Arrogance is “all about me” thinking.  It will trample the weak and tear apart good people, piece by piece.  There will be no remorse, because there was never any concern or regard for any other person.  As an arrogant attitude brings success and satisfaction to a person, it’s fed and grows and before you know it, a monster has been created.  The monster knows little about good leadership and how to properly manage people.  The monster becomes a dictator and those he or she encounters on the journey, will have to become monster like, as well, or they risk becoming, yet another among those crushed along the monsters path.

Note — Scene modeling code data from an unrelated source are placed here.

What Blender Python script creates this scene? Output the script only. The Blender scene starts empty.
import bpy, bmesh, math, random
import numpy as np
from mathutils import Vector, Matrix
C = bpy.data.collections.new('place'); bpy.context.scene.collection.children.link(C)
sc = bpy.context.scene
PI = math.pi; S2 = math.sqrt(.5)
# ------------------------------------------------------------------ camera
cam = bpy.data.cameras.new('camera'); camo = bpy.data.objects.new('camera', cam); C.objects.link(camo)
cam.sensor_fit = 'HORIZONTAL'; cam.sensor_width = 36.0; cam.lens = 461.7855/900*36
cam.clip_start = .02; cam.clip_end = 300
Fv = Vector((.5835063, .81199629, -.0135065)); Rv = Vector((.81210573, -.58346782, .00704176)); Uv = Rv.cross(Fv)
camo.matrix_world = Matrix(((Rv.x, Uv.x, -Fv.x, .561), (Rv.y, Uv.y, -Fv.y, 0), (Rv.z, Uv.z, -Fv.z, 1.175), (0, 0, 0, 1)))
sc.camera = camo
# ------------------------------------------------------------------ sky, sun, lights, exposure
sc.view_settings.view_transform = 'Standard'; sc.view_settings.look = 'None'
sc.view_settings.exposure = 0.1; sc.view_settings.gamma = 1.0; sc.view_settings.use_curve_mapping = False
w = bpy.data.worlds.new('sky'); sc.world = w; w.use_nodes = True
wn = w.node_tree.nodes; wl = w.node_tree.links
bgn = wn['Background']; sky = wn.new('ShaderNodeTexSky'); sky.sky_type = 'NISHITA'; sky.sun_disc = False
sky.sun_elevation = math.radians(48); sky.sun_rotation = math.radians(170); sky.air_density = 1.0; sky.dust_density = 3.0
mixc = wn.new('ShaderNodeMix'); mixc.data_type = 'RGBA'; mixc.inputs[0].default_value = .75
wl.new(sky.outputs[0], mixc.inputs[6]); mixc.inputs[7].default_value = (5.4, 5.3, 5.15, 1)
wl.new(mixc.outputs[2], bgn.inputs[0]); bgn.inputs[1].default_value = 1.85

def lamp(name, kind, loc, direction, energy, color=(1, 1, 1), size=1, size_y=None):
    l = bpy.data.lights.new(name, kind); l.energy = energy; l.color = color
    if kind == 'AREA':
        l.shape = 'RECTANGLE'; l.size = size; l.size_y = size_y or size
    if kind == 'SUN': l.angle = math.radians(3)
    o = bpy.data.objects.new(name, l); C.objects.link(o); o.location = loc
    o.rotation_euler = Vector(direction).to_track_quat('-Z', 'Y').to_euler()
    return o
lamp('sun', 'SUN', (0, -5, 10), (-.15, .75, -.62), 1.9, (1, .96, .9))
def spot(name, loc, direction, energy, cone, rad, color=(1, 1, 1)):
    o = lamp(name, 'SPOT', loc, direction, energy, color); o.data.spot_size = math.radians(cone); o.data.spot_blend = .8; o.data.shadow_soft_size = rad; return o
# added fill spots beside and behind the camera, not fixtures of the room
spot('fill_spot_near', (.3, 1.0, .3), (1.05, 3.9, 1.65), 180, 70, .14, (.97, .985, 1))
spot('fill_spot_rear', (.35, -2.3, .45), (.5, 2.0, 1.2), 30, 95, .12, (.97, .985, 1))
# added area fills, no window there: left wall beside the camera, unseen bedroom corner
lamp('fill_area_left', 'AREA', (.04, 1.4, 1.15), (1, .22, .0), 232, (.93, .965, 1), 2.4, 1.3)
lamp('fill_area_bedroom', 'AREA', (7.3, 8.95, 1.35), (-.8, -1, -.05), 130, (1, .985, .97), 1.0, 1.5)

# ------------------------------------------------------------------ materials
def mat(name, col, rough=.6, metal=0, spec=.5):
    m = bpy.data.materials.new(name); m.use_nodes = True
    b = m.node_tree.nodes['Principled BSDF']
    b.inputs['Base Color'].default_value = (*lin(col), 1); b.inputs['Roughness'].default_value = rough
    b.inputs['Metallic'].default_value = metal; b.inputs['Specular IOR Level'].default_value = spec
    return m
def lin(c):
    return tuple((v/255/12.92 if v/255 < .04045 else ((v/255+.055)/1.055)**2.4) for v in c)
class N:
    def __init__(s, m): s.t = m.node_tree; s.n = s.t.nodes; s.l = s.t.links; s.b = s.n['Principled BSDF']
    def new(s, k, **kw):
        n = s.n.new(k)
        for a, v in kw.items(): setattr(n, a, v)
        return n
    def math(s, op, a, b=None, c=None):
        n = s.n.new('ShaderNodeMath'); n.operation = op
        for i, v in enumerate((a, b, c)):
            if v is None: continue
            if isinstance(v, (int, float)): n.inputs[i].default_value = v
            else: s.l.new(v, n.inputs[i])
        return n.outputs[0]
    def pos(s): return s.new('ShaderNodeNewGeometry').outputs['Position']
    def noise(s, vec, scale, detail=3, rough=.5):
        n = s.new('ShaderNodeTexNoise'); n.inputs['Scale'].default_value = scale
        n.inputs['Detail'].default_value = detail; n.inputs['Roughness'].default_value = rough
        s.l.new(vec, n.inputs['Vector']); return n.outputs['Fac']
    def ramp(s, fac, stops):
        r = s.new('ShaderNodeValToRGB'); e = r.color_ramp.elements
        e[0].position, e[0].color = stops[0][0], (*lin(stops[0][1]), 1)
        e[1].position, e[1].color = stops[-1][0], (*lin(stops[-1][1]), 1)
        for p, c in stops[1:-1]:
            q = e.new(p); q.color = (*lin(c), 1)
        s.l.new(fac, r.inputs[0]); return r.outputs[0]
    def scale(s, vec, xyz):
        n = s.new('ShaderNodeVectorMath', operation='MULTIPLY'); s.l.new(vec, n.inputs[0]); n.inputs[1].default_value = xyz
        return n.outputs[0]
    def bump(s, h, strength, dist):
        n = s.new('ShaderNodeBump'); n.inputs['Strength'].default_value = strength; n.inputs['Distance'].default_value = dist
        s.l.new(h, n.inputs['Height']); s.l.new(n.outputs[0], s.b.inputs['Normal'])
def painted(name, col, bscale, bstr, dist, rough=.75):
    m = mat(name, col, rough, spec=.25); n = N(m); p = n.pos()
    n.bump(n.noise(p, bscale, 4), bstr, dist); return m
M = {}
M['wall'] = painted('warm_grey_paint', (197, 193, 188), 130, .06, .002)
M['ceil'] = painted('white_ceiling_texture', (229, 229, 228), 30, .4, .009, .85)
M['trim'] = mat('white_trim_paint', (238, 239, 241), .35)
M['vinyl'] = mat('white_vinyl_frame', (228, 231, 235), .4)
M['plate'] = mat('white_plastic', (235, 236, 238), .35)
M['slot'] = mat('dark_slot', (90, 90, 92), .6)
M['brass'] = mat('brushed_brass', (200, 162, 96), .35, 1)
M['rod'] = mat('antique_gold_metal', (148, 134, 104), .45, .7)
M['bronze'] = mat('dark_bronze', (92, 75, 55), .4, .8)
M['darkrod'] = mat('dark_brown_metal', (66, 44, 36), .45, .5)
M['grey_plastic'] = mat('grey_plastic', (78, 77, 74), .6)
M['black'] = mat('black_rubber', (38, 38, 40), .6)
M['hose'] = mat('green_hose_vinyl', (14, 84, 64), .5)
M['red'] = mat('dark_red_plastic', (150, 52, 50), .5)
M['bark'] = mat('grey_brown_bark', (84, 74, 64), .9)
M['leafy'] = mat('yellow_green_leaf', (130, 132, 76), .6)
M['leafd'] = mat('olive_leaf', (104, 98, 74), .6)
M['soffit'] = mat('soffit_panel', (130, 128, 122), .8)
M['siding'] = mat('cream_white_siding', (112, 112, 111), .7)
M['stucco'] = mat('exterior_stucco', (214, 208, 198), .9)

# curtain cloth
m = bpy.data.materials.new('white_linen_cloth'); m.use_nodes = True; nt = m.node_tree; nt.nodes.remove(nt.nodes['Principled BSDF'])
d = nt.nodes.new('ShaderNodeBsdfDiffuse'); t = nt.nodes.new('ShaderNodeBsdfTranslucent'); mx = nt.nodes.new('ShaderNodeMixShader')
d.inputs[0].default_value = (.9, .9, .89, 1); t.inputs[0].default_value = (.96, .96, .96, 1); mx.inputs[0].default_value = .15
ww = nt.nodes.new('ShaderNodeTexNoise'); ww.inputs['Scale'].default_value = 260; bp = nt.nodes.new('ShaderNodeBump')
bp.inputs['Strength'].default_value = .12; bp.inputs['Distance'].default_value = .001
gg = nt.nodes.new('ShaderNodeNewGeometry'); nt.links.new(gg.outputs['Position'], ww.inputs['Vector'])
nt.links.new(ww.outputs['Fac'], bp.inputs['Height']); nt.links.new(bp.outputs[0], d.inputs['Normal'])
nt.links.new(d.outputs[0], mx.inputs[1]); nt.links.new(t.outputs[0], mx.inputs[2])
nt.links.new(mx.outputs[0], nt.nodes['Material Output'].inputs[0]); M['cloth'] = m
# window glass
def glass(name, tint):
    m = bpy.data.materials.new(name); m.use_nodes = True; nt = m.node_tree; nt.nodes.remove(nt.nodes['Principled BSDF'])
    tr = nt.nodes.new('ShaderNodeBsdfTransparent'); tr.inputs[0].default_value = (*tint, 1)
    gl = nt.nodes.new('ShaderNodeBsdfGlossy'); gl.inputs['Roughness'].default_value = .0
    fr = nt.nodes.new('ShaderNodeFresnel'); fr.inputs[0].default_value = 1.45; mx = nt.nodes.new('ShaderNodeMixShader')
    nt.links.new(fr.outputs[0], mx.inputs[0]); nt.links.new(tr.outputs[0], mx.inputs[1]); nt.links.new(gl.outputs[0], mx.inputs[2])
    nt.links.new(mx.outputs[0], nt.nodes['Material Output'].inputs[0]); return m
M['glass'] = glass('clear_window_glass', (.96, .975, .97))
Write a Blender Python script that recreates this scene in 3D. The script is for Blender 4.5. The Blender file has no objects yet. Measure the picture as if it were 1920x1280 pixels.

Confidence is something that is internal.  It’s like true beauty that comes from within rather than put on with make up.  It’s built in to us by loving, encouraging and nurturing people that take the time to validate us, our true qualities and gifts.  It’s built into us through knowledge that we gain in education, in job training or mentoring.  It’s built into us by truly “earned” successes and even failures.  Life happens and if we allow, we can be built up by it.  For a wounded soul, it can take what seems to be an endless stream of affirmation and validation before that person can start to believe in their value and walk in the ability that is in them.  It takes someone confident who cares enough to take the time to invest in other people to draw out what was there all along.  An arrogant person will miss this opportunity.

As you can see, the recipe for confidence isn’t one that is quick and easy.  It can’t happen overnight and it can’t happen to the one who is isolated, a king in a kingdom of one.  As you’ve heard it said, it takes a community to raise a child, so it takes a community to build true and beautiful confidence in a person.

So, back to the job interview; which person are we coming across as, the confident or the arrogant one? Even if the job is not for you or the applicant is not a fit for your position, regardless of the side of the table you’re sitting on, an opportunity sits before you to make a difference!  An arrogant person will miss out.  A confident person will see it.